**Task requirements**
Write out all the lines again, precisely as they stand, but without the images.

**Supplied information**
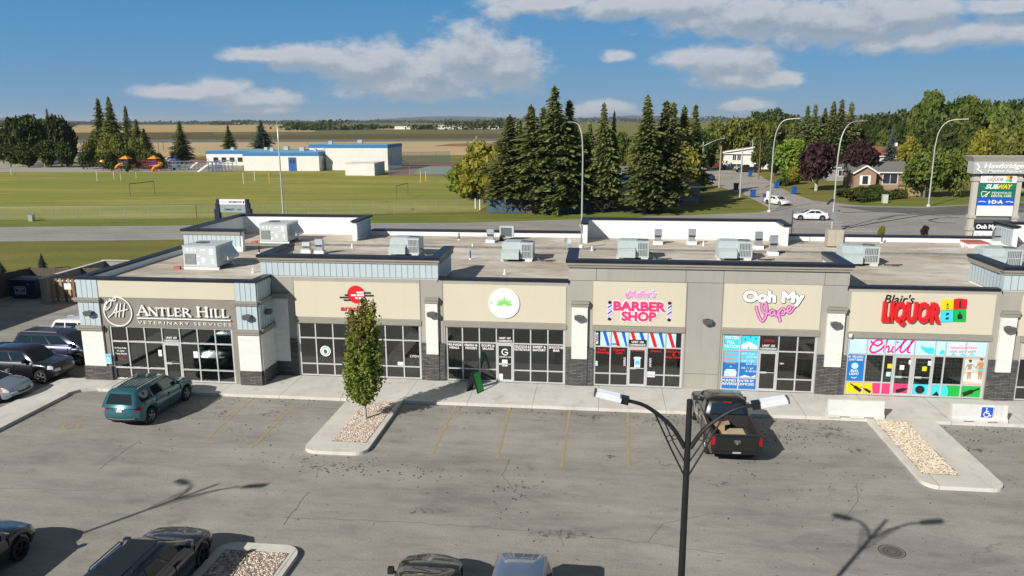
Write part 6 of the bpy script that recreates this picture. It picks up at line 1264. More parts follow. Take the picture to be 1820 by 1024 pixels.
# aspen on the near island
def aspen():
    x, y = G(650, 745, .15); rng = np.random.default_rng(3); t = thing('aspen_tree', 'slender columnar tree with green and browning leaves on the gravel island', 'tree', (x, y, .12))
    tb = MB(); tb.tube([(0, 0, 0), (-.02, 0, .8), (0, .02, 1.9), (-.03, 0, 3.6), (0, 0, 4.9)], [.075, .062, .05, .03, .008], 8); tb.build('trunk', M['palebark'], t)
    br = MB(); P = []; D = []
    sp = [(-.05, .0, 5.0), (.14, .1, 5.45), (.56, -.05, 5.35), (-.46, .1, 4.95), (-.28, -.15, 4.8), (.36, .15, 5.0), (.36, -.25, 4.6), (-.55, -.1, 3.8), (.62, .12, 4.2), (.05, .40, 4.7), (.0, -.42, 4.4), (-.35, .35, 4.0), (.48, .35, 3.6), (-.68, .05, 2.9), (.72, -.15, 3.1), (-.45, -.42, 3.1), (.3, -.5, 3.2), (-.72, -.2, 2.3), (.70, .2, 2.4), (.1, .5, 2.8), (-.2, -.6, 2.4), (.45, -.4, 2.2), (-.5, .4, 2.2), (-.6, -.3, 1.7), (.42, .15, 1.75), (0, -.4, 1.6)]
    for (dx, dy, zt) in sp:
        zb = max(.75, zt*.42); a = np.array([dx*.15, dy*.15, zb]); b = np.array([dx*.85, dy*.85, (zb+zt)/2]); c = np.array([dx, dy, zt]); br.tube([tuple(a), tuple(b), tuple(c)], [.028, .018, .006], 5)
        m = int(620*(zt-zb)/2.0); u = (rng.uniform(.06, 1.0, m)**1.25)[:, None]; p = (1-u)**2*a+2*u*(1-u)*b+u*u*c; sg = .028+.125*np.sin(np.clip(u, 0, 1)*math.pi*.93)*(1+.35*np.sin(u*21+dx*9))
        P.append(p+rng.normal(size=(m, 3))*sg*np.array([1, 1, .9])); D.append(np.full(m, zt))
    P = np.vstack(P); ok = P[:, 2] > .62; P = P[ok]; br.build('branches', M['palebark'], t)
    q = rand_quads(rng, P, .070, None, 1.3); old = (rng.uniform(size=len(P)) < np.clip((P[:, 2]-3.2)*.22+.10-(P[:, 0]*.18), .05, .5)).astype(int)
    link('crown', quad_mesh('crown', *q, [M['aspen'], M['aspenold']], old), t)
aspen()
# the spruce row in front of the blue fence, left to right
rowS = [('drowsy', 907, 376, 205, 52), ('drowsy', 944, 379, 187, 48), ('drowsy', 966, 374, 190, 46), ('spruce', 984, 379, 153, 56), ('spruce', 1010, 376, 178, 52), ('drowsy', 1046, 374, 214, 28), ('drowsy', 1070, 378, 182, 32), ('drowsy', 1088, 376, 197, 16), ('spruce', 1145, 380, 169, 46), ('drowsy', 1178, 376, 179, 48)]
desc = ['with ragged tip at the left end of the blue fence row', 'second from the left in the row before the blue fence', 'third from the left, shorter, in the row before the blue fence', 'tallest of the row left of the street lamp', 'pointed, close left of the street lamp', 'low, just right of the street lamp', 'slim, with house wall showing through its lower boughs', 'slim and shorter, right of the gap with white house behind', 'tall and full, before the grey house side of the row', 'rusty tinted, at the right end of the row before the blue fence']
for (k, px, b, tp, hw), d in zip(rowS, desc): tree(k, px, 0, tp, hw, 'dark spruce ' + d, 'spruces in the row before the blue fence', base=b)
for i, (px, Y, tp, hw) in enumerate([(922, 124, 212, 40), (1193, 127, 182, 46), (1212, 130, 188, 42), (1232, 136, 186, 36), (1020, 128, 212, 40), (1180, 142, 205, 38)]):
    tree('spruce', px, Y, tp, hw, 'spruce in the rank behind the blue fence row, %s from its left end' % ORD[sorted([922, 1193, 1212, 1232, 1020, 1180]).index(px)], 'spruces behind the blue fence')
tree('yellow', 858, 0, 246, 46, 'yellowing tree at the left end of the spruce row', base=362); tree('yellow', 838, 0, 268, 36, 'yellow green tree between the leaning low tree and the spruces', base=356); tree('bright', 826, 0, 290, 40, 'low green and gold tree leaning out over the playing field', base=352); tree('yellow', 884, 0, 262, 24, 'thin golden tree squeezed beside the first spruce', base=366); tree('yellow', 1215, 0, 252, 26, 'golden yellow tree beside the grey house roof', base=361)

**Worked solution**
Write part 6 of the bpy script that recreates this picture. It picks up at line 1264. More parts follow. Take the picture to be 1820 by 1024 pixels.
# aspen on the near island
def aspen():
    x, y = G(650, 745, .15); rng = np.random.default_rng(3); t = thing('aspen_tree', 'slender columnar tree with green and browning leaves on the gravel island', 'tree', (x, y, .12))
    tb = MB(); tb.tube([(0, 0, 0), (-.02, 0, .8), (0, .02, 1.9), (-.03, 0, 3.6), (0, 0, 4.9)], [.075, .062, .05, .03, .008], 8); tb.build('trunk', M['palebark'], t)
    br = MB(); P = []; D = []
    sp = [(-.05, .0, 5.0), (.14, .1, 5.45), (.56, -.05, 5.35), (-.46, .1, 4.95), (-.28, -.15, 4.8), (.36, .15, 5.0), (.36, -.25, 4.6), (-.55, -.1, 3.8), (.62, .12, 4.2), (.05, .40, 4.7), (.0, -.42, 4.4), (-.35, .35, 4.0), (.48, .35, 3.6), (-.68, .05, 2.9), (.72, -.15, 3.1), (-.45, -.42, 3.1), (.3, -.5, 3.2), (-.72, -.2, 2.3), (.70, .2, 2.4), (.1, .5, 2.8), (-.2, -.6, 2.4), (.45, -.4, 2.2), (-.5, .4, 2.2), (-.6, -.3, 1.7), (.42, .15, 1.75), (0, -.4, 1.6)]
    for (dx, dy, zt) in sp:
        zb = max(.75, zt*.42); a = np.array([dx*.15, dy*.15, zb]); b = np.array([dx*.85, dy*.85, (zb+zt)/2]); c = np.array([dx, dy, zt]); br.tube([tuple(a), tuple(b), tuple(c)], [.028, .018, .006], 5)
        m = int(620*(zt-zb)/2.0); u = (rng.uniform(.06, 1.0, m)**1.25)[:, None]; p = (1-u)**2*a+2*u*(1-u)*b+u*u*c; sg = .028+.125*np.sin(np.clip(u, 0, 1)*math.pi*.93)*(1+.35*np.sin(u*21+dx*9))
        P.append(p+rng.normal(size=(m, 3))*sg*np.array([1, 1, .9])); D.append(np.full(m, zt))
    P = np.vstack(P); ok = P[:, 2] > .62; P = P[ok]; br.build('branches', M['palebark'], t)
    q = rand_quads(rng, P, .070, None, 1.3); old = (rng.uniform(size=len(P)) < np.clip((P[:, 2]-3.2)*.22+.10-(P[:, 0]*.18), .05, .5)).astype(int)
    link('crown', quad_mesh('crown', *q, [M['aspen'], M['aspenold']], old), t)
aspen()
# the spruce row in front of the blue fence, left to right
rowS = [('drowsy', 907, 376, 205, 52), ('drowsy', 944, 379, 187, 48), ('drowsy', 966, 374, 190, 46), ('spruce', 984, 379, 153, 56), ('spruce', 1010, 376, 178, 52), ('drowsy', 1046, 374, 214, 28), ('drowsy', 1070, 378, 182, 32), ('drowsy', 1088, 376, 197, 16), ('spruce', 1145, 380, 169, 46), ('drowsy', 1178, 376, 179, 48)]
desc = ['with ragged tip at the left end of the blue fence row', 'second from the left in the row before the blue fence', 'third from the left, shorter, in the row before the blue fence', 'tallest of the row left of the street lamp', 'pointed, close left of the street lamp', 'low, just right of the street lamp', 'slim, with house wall showing through its lower boughs', 'slim and shorter, right of the gap with white house behind', 'tall and full, before the grey house side of the row', 'rusty tinted, at the right end of the row before the blue fence']
for (k, px, b, tp, hw), d in zip(rowS, desc): tree(k, px, 0, tp, hw, 'dark spruce ' + d, 'spruces in the row before the blue fence', base=b)
for i, (px, Y, tp, hw) in enumerate([(922, 124, 212, 40), (1193, 127, 182, 46), (1212, 130, 188, 42), (1232, 136, 186, 36), (1020, 128, 212, 40), (1180, 142, 205, 38)]):
    tree('spruce', px, Y, tp, hw, 'spruce in the rank behind the blue fence row, %s from its left end' % ORD[sorted([922, 1193, 1212, 1232, 1020, 1180]).index(px)], 'spruces behind the blue fence')
tree('yellow', 858, 0, 246, 46, 'yellowing tree at the left end of the spruce row', base=362); tree('yellow', 838, 0, 268, 36, 'yellow green tree between the leaning low tree and the spruces', base=356); tree('bright', 826, 0, 290, 40, 'low green and gold tree leaning out over the playing field', base=352); tree('yellow', 884, 0, 262, 24, 'thin golden tree squeezed beside the first spruce', base=366); tree('yellow', 1215, 0, 252, 26, 'golden yellow tree beside the grey house roof', base=361)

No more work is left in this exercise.